• Gold prices edge higher post-U.S. CPI release, up 0.2% near $3,351/oz.
  • Traders reassess Fed rate-cut odds as the dollar stabilizes after Monday’s sharp drop.
  • Near-term direction hinges on CPI’s impact on Fed guidance and yields.

Gold Finds Footing After CPI Release

Spot gold climbed modestly on Tuesday, rising 0.2% to $3,351 per ounce as markets digested the latest U.S. inflation data. The move follows a 1.6% slide on Monday, which came after clarification that imported bullion would not face U.S. tariffs—a development that eased a previously reported risk premium on gold.

Traders are now closely watching how the Consumer Price Index (CPI) print influences Federal Reserve rate expectations.
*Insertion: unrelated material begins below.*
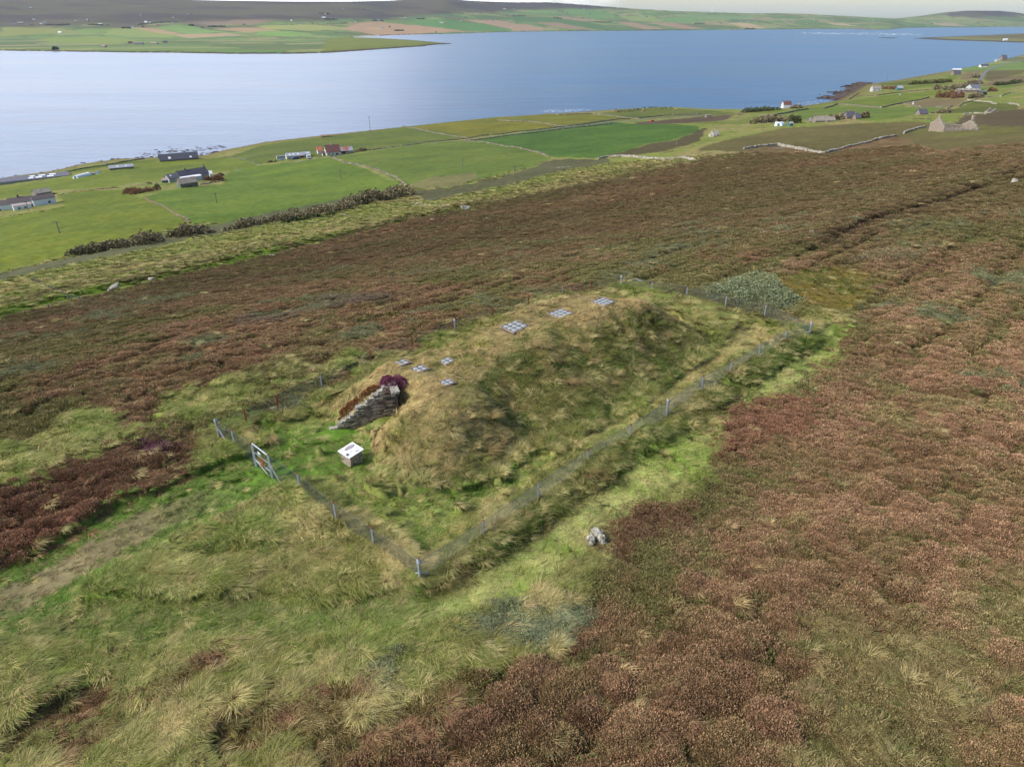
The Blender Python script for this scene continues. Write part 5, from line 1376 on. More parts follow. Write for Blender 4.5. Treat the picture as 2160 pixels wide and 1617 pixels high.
# ------------------------------------------------------------------ buildings
def building(name, label, cat, p0, p1, width, wh, rh, wall, roof, root=None, chim=(), wins=(), gwins=(), door=None, gdoor=None, sky=(), group=None, over=0.25, hip=0.0, dz=0.0, y0=0.0, z0=None, part='wall', sidewin=()):
    """p0, p1: photograph positions of the two ends of the near long wall's foot. Local x along it, y away from the camera."""
    a, b = (P3(*p0), P3(*p1)) if not isinstance(p0, Vector) else (p0, p1)
    if not isinstance(p0, Vector):
        bx_, by_ = at_z(*p1, a.z); b = Vector((float(bx_), float(by_), a.z))
    if math.hypot(a.x, a.y) > 480 and not isinstance(p0, Vector):      # far off, a row is metres deep: keep the long side along the hill
        t_ = math.hypot(a.x, a.y); L_ = (p1[0] - p0[0]) / FPX * (a.y * CP + (CAMZ - a.z) * SP) * 1.05; az_ = math.atan2(a.x, a.y)
        psi = -az_ * .6 + math.radians(14); b = a + Vector((math.cos(psi), math.sin(psi), 0)) * L_; b.z = gz(b.x, b.y)
    d = b - a; L = math.hypot(d.x, d.y); rz = math.atan2(d.y, d.x)
    base = Vector((a.x, a.y, min(a.z, b.z) - 0.2 + dz))
    own = root is None
    if own:
        root = empty(name, base, rz, label, cat, group); T = Matrix.Identity(4)
    else:
        T = (Matrix.Translation(root.location) @ Matrix.Rotation(root.rotation_euler.z, 4, 'Z')).inverted() @ Matrix.Translation(base) @ Matrix.Rotation(rz, 4, 'Z')
    def put(m, nm, mat=None, par=None):
        o = m.build(nm, mat, par or root)
        if par is None: o.matrix_local = T
        return o
    y1 = y0 + width; W2 = width / 2
    m = MB(); yr = y0 + W2
    m.prism([(0, y0, -1.5), (0, y1, -1.5), (0, y1, wh), (0, yr, wh + rh), (0, y0, wh)], (L, 0, 0))
    put(m, part, wall)
    if rh > 0:
        m = MB(); th = 0.14; sl = math.atan2(rh, W2); ov = over
        for s in (-1, 1):
            ye = (y0 if s < 0 else y1) + s * ov; ze = wh - ov * math.tan(sl)
            q0 = [(-ov, ye, ze + 0.03), (-ov, yr, wh + rh + 0.03), (-ov, yr, wh + rh + 0.03 + th), (-ov, ye, ze + 0.03 + th)]
            m.prism(q0, (L + 2 * ov, 0, 0))
        rf = put(m, "roof", roof)
        for (fx, col) in chim:
            m = MB(); m.use(MS[col]); m.box((fx * L, yr, wh + rh + .35), (0.9, 0.6, 1.5)); m.use(MS['orange']); m.tube((fx * L - .2, yr, wh + rh + 1.1), (fx * L - .2, yr, wh + rh + 1.5), .13); m.tube((fx * L + .2, yr, wh + rh + 1.1), (fx * L + .2, yr, wh + rh + 1.5), .13)
            c = m.build("chimney", parent=rf)
        for (fx, fs, w, h) in sky:
            zc = wh + rh * fs + 0.03 + th; yc = y0 + W2 * fs
            m = MB(); m.box((fx * L, yc, zc + .03), (w, h, .05), rot=Matrix.Rotation(sl, 3, 'X')); m.build("rooflight", MS['white'], rf)
    for (fx, z, w, h) in wins:
        m = MB(); m.box((fx * L, y0 - .03, z), (w + .2, .10, h + .2)); wn_ = put(m, "window", MS['white'] if wall != MS['render'] else MS['greyrender'])
        m = MB(); m.box((fx * L, y0 - .09, z), (w, .04, h)); m.build("pane", MS['glass'], wn_)
    for (fy, z, w, h) in gwins:
        m = MB(); m.box((-.03, y0 + fy * width, z), (.10, w + .2, h + .2)); wn_ = put(m, "window", MS['greyrender'])
        m = MB(); m.box((-.09, y0 + fy * width, z), (.04, w, h)); m.build("pane", MS['glass'], wn_)
    if door: m = MB(); m.box((door[0] * L, y0 - .05, door[2] / 2 + .1), (door[1], .12, door[2])); put(m, "door", MS[door[3]])
    if gdoor: m = MB(); m.box((-.05, y0 + gdoor[0] * width, gdoor[2] / 2 + .1), (.12, gdoor[1], gdoor[2])); put(m, "door", MS[gdoor[3]])
    return root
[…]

Elevated bets for a September cut have provided underlying support, though a firmer dollar has capped gains. Prices remain within a multi-week range of $3,250–$3,450, with resistance near $3,380 and support around $3,330.

Fed Policy and Market Dynamics

A softer CPI reading could reinforce rate-cut expectations, lowering real yields and bolstering non-yielding assets like gold. Conversely, a hotter print risks pushing prices toward support levels near $3,314–$3,292. The dollar’s recent steadiness and 10-year yields hovering near resistance have limited upside, but further weakness in the greenback on dovish CPI data could fuel another leg higher.

“The CPI is the decisive near-term driver,” one analyst noted, adding that elevated September cut expectations lend a slightly bullish bias. However, dollar firmness continues to temper rallies.

Geopolitical and Trade Context

The extension of the U.S.–China tariff truce and planned U.S.–Russia talks have modestly softened safe-haven demand, influencing short-term price action. Meanwhile, the removal of potential tariffs on gold imports has reduced supply-side uncertainty, benefiting investors and jewelers alike.

Gold is up roughly 36% year-over-year as of August 12, 2025, though it remains below April’s all-time high near $3,500. With volatility likely to persist around major macro and geopolitical headlines, traders are bracing for further swings as the Fed’s next move comes into focus.